Rows from a 3D scene dataset:

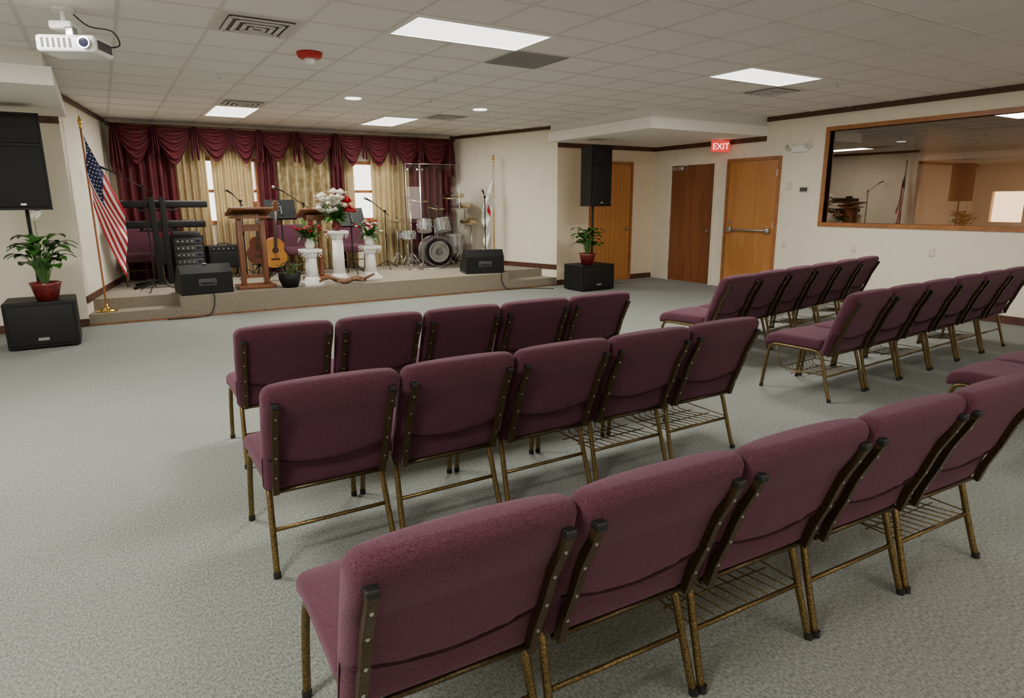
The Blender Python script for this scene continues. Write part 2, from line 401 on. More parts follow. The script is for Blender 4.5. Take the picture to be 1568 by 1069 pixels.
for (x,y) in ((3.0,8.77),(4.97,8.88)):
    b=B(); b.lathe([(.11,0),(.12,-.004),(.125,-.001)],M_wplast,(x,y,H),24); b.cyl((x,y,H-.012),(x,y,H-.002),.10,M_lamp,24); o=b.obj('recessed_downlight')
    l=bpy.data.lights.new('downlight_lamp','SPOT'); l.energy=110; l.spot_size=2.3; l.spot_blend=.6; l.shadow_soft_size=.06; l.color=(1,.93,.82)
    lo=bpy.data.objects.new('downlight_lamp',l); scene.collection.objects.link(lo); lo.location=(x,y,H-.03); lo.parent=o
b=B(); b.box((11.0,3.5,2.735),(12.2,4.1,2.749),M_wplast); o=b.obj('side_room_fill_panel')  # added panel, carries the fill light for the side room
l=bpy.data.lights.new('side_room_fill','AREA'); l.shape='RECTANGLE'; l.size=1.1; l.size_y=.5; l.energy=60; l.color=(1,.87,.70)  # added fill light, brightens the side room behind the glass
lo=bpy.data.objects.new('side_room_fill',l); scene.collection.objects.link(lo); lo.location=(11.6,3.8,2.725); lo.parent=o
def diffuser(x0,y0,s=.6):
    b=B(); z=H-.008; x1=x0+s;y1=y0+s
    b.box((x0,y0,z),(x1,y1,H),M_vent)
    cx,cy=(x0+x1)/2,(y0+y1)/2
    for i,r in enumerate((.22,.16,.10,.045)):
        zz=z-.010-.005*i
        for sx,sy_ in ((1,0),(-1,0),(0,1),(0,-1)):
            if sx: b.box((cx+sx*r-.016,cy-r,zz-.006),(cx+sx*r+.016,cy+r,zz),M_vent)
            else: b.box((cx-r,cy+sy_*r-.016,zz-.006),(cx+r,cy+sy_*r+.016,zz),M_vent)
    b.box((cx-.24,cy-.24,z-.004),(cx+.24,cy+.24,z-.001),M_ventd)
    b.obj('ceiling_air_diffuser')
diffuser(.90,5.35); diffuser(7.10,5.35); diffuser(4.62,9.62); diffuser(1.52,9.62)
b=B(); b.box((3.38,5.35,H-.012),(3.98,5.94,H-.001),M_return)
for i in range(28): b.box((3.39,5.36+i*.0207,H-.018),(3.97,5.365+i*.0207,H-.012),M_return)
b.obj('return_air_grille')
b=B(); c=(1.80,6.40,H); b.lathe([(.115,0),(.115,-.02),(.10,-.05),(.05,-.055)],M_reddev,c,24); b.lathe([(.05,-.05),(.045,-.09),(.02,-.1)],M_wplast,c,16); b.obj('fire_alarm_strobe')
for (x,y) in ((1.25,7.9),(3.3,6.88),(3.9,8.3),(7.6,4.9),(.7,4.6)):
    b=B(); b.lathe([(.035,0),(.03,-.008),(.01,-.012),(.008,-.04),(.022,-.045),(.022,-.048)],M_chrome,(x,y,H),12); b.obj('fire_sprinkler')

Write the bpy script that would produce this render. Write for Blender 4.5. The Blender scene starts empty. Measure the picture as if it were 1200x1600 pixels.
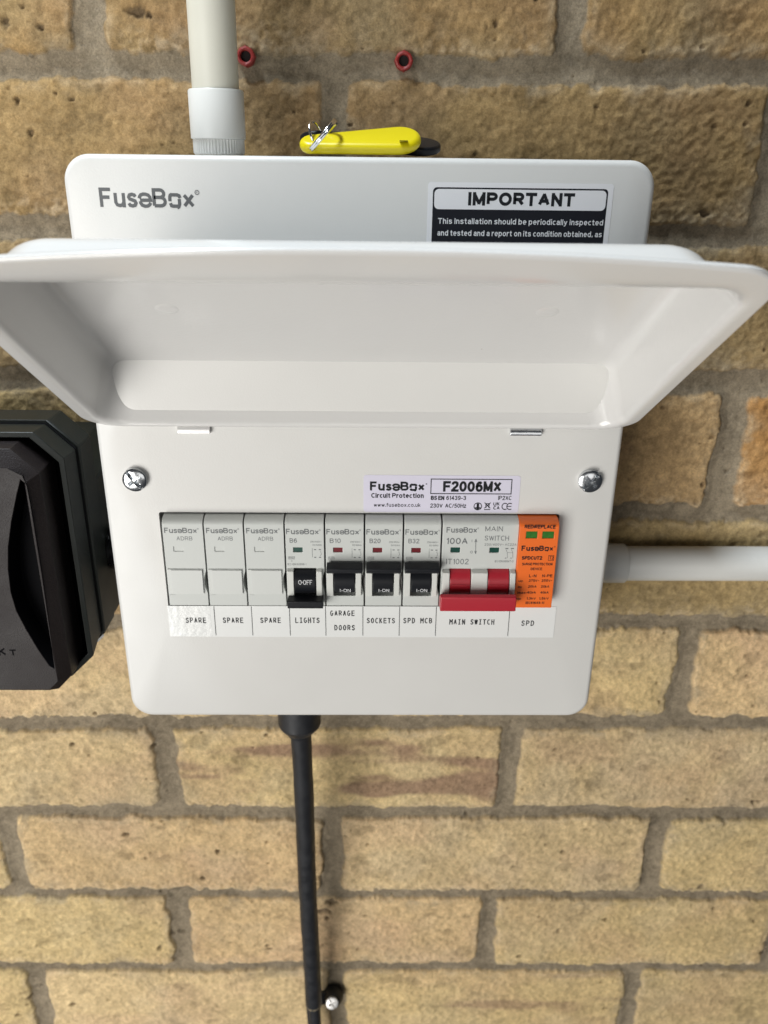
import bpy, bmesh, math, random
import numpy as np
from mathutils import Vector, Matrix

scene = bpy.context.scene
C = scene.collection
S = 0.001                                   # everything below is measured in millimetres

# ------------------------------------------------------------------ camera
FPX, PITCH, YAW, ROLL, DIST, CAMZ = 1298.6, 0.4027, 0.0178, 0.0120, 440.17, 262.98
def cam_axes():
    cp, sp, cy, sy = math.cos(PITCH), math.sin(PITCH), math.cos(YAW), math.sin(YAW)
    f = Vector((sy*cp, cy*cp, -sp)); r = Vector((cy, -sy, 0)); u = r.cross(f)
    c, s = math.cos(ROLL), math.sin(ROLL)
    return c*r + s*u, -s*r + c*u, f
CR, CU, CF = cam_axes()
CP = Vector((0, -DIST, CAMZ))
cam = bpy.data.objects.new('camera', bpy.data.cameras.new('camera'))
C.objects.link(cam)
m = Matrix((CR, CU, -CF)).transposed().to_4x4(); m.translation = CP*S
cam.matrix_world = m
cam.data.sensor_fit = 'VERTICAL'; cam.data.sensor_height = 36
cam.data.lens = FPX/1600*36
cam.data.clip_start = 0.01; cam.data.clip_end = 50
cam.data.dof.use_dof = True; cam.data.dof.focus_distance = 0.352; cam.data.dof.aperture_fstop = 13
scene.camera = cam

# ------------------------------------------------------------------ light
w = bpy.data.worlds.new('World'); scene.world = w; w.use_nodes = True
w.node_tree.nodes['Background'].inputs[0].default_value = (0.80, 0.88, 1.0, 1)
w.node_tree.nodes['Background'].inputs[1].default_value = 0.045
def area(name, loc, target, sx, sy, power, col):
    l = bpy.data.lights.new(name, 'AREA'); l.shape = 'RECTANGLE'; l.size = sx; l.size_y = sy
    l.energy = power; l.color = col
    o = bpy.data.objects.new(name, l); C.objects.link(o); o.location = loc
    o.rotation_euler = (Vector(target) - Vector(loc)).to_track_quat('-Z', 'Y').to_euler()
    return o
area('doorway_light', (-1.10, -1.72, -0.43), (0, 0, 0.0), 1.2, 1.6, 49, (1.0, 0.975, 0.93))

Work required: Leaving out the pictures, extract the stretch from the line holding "Write the bpy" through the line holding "measured in millimetres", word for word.

Written solution:
Write the bpy script that would produce this render. Write for Blender 4.5. The Blender scene starts empty. Measure the picture as if it were 1200x1600 pixels.
import bpy, bmesh, math, random
import numpy as np
from mathutils import Vector, Matrix

scene = bpy.context.scene
C = scene.collection
S = 0.001                                   # everything below is measured in millimetres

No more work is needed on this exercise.